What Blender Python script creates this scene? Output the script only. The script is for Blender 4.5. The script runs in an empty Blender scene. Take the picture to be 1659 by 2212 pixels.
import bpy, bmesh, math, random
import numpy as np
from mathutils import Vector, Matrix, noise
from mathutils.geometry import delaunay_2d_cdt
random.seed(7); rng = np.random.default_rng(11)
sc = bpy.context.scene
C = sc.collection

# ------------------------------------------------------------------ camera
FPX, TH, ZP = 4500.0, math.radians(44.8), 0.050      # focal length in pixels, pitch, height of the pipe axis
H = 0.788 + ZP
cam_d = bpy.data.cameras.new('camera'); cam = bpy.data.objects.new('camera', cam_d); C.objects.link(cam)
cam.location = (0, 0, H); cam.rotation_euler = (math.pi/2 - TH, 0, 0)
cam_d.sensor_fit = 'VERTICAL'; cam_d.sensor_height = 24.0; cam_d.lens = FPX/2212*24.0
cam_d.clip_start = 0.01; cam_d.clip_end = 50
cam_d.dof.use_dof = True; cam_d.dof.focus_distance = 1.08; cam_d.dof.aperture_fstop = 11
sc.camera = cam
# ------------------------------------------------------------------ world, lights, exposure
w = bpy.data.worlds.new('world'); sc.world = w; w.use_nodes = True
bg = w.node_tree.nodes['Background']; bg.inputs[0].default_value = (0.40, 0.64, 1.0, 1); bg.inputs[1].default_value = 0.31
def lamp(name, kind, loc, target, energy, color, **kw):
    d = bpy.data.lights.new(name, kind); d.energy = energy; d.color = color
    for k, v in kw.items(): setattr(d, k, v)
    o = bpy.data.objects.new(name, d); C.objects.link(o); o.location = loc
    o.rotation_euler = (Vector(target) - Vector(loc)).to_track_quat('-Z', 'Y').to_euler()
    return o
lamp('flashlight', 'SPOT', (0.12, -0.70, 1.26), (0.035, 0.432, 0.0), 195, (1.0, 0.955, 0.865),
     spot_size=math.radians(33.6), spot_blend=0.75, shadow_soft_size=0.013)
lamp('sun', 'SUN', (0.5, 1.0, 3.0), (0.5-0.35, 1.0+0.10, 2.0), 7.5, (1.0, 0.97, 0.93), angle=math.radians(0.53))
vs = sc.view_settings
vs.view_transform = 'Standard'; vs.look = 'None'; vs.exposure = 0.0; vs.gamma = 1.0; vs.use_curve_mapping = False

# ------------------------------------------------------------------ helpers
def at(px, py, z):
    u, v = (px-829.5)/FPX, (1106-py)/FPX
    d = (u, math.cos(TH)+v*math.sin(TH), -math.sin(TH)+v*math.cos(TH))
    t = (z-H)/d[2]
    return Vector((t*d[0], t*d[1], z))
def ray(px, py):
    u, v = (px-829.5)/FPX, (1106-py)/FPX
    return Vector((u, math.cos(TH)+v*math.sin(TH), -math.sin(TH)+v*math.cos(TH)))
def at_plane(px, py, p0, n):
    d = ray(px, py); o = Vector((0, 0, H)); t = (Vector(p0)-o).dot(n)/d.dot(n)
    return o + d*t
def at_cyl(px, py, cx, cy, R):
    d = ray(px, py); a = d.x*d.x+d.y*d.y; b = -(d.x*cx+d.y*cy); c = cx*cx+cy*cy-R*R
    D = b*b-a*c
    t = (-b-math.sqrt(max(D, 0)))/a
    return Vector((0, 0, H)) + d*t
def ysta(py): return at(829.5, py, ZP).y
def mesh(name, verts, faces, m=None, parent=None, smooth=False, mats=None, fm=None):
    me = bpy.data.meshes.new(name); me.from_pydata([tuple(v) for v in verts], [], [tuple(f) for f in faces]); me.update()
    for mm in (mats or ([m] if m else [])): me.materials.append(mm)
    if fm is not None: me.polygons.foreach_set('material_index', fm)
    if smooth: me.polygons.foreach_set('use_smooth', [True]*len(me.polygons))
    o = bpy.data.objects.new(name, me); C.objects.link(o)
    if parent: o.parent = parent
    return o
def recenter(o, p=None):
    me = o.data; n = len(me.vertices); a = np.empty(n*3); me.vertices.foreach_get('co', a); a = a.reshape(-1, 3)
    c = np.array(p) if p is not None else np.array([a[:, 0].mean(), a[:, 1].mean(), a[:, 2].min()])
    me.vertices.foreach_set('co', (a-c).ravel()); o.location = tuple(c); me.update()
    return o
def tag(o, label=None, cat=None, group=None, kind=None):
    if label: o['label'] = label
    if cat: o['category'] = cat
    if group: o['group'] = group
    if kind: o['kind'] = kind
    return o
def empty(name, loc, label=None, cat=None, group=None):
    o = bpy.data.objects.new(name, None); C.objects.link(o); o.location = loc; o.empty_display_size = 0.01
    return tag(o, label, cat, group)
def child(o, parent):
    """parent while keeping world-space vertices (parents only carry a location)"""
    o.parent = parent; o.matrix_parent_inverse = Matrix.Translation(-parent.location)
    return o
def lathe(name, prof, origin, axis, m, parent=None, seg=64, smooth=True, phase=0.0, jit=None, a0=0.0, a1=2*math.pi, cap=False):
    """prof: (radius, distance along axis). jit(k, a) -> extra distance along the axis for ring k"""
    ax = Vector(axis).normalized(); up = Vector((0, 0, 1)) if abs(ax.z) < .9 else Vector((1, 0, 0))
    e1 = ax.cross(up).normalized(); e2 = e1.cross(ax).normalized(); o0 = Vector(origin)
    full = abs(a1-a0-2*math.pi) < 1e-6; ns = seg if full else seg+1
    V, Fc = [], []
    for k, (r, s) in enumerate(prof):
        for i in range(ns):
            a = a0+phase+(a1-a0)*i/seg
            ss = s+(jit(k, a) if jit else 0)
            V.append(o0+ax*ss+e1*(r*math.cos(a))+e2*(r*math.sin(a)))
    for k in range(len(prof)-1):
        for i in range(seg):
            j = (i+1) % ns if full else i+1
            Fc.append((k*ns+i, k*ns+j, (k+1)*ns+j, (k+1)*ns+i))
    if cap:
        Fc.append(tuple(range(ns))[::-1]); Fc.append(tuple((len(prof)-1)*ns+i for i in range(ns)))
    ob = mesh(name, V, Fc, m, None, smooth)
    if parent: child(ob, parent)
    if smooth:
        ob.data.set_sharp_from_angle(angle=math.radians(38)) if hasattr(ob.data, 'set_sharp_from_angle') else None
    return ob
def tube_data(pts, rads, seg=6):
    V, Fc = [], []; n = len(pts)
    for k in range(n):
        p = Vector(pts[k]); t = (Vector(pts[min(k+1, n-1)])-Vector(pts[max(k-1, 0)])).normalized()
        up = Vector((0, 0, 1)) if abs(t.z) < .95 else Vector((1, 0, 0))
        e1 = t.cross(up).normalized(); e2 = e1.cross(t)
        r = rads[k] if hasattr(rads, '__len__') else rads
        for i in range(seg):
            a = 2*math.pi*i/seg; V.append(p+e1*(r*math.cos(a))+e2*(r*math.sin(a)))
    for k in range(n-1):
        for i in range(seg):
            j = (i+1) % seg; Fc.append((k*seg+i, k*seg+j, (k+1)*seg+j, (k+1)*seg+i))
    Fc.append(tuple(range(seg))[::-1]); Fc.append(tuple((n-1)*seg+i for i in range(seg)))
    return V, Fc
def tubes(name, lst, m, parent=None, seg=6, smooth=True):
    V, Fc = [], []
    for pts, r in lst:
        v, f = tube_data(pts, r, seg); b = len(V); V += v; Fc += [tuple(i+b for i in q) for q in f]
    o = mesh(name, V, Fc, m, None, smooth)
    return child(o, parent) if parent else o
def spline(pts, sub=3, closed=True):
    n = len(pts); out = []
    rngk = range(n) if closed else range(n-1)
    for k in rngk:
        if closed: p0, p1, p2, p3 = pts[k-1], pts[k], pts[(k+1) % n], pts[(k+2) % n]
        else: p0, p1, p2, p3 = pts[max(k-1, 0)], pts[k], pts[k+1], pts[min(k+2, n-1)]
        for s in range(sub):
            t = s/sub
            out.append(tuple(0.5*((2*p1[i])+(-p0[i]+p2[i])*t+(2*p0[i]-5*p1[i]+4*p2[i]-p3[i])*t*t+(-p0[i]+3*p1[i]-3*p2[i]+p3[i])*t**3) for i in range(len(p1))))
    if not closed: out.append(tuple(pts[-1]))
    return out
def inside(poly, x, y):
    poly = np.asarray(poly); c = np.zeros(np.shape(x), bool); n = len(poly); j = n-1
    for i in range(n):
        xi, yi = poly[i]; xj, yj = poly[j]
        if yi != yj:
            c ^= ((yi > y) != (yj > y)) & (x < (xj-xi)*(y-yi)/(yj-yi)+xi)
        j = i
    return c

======

- [Written problem]: Please transcribe, exactly and with nothing added, the lines from the first line of the material above through the line that contains "C = sc.collection".

- [Response]:
What Blender Python script creates this scene? Output the script only. The script is for Blender 4.5. The script runs in an empty Blender scene. Take the picture to be 1659 by 2212 pixels.
import bpy, bmesh, math, random
import numpy as np
from mathutils import Vector, Matrix, noise
from mathutils.geometry import delaunay_2d_cdt
random.seed(7); rng = np.random.default_rng(11)
sc = bpy.context.scene
C = sc.collection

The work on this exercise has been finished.